Remaining useful life prediction method for rolling bearings based on hybrid dilated convolution transfer

AbstractIt is difficult to effectively predict remaining useful life (RUL) due to limited training samples and lack of life labels in some operating conditions of practical engineering. When existing deep learning methods predict the RUL of equipment in such operating conditions using a model trained on other operating conditions, the poor generalization of the model caused by large distribution differences cannot be ignored. In this study, an RUL prediction method based on integrated dilated convolution transfer is proposed. This method jointly adjusts the model parameters by inverting the loss function of the RUL prediction module and the domain adaptive module, and then realizes the extraction of domain‐invariant features between different operating condition data through the feature extraction module, which provides support for transfer RUL prediction between different operating conditions.

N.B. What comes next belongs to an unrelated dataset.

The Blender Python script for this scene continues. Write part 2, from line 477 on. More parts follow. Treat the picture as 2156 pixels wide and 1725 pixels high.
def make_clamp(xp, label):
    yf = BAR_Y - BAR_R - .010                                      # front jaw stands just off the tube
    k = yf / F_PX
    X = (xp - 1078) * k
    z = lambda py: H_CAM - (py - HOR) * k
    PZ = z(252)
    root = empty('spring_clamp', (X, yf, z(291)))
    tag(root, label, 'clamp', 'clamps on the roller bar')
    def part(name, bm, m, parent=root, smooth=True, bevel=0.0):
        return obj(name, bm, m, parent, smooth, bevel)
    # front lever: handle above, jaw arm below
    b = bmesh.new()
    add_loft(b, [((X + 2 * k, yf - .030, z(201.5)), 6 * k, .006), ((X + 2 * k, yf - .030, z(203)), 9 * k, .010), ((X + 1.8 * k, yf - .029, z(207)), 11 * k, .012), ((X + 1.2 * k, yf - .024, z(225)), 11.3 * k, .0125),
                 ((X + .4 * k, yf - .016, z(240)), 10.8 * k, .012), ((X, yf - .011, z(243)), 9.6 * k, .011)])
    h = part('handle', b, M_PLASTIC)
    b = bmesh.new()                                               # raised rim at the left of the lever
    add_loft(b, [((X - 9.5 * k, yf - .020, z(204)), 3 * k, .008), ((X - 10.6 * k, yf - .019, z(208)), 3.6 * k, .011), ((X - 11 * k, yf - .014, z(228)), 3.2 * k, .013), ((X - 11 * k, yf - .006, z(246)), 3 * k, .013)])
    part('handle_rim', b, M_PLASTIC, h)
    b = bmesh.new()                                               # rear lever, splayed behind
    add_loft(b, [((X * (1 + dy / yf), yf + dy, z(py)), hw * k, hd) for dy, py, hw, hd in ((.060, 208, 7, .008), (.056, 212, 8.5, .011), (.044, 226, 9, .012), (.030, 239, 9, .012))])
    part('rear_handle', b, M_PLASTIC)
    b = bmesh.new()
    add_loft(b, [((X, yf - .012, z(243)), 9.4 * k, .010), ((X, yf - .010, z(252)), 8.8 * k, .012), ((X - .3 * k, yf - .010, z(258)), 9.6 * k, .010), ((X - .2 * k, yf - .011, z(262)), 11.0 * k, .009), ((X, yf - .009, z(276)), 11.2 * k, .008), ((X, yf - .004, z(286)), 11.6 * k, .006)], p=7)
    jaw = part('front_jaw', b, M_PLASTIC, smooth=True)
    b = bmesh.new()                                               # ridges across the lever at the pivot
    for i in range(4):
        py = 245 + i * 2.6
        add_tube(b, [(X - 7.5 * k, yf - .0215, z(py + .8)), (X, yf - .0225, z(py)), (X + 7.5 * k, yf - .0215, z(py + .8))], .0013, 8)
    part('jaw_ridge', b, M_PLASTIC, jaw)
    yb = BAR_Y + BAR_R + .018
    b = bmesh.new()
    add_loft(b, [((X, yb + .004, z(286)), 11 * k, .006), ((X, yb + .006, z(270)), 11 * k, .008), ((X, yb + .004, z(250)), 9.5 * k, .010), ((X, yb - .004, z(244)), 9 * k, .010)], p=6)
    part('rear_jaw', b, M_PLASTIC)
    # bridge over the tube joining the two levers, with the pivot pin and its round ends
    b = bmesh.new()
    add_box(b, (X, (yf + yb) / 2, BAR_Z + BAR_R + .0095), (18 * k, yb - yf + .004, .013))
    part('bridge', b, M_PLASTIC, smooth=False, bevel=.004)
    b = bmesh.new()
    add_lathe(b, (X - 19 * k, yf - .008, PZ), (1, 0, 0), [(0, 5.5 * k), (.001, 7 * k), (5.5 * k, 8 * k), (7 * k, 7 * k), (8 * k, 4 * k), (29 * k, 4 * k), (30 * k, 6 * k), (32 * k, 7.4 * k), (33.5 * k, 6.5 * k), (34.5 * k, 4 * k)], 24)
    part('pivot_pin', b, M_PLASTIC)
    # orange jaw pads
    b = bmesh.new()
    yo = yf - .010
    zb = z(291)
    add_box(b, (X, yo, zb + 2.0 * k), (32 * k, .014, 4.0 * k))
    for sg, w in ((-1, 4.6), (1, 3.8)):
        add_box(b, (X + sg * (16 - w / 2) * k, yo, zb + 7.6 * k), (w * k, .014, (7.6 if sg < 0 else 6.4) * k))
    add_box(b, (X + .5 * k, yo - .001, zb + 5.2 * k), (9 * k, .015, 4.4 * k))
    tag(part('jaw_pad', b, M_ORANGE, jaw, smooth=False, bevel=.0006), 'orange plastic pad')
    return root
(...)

In the feature extraction module, a one‐dimensional convolution network with a large‐size kernel reduces noise in the original data, which reduces the erroneous effect of noise on the trending expression of the original data, and a hybrid dilated convolution network extracts the features of the different sensory fields of the noise‐reduced data, which increases the richness of the extracted features and thus improves the accuracy of the modeling. Next, the extracted features are fed into the RUL prediction module to predict RUL; into the classification model in the domain adaptation module to divide the source and target domains; and into the distribution difference measurement model in the domain adaptation module to identify the feature distribution differences between the source and target domains, and inversely adjust the model parameters by reducing the distribution differences. Furthermore, domain invariant characteristics of the features in different receptive fields under multiple operating conditions are obtained to enhance the model's generalization ability and achieve RUL prediction across various operating conditions. Monte Carlo (MC) dropout simulation technology is used to quantify the uncertainty of prediction results. Finally, the effectiveness and superiority of the proposed method are verified using the prognostics and health management (PHM) 2012 bearing dataset.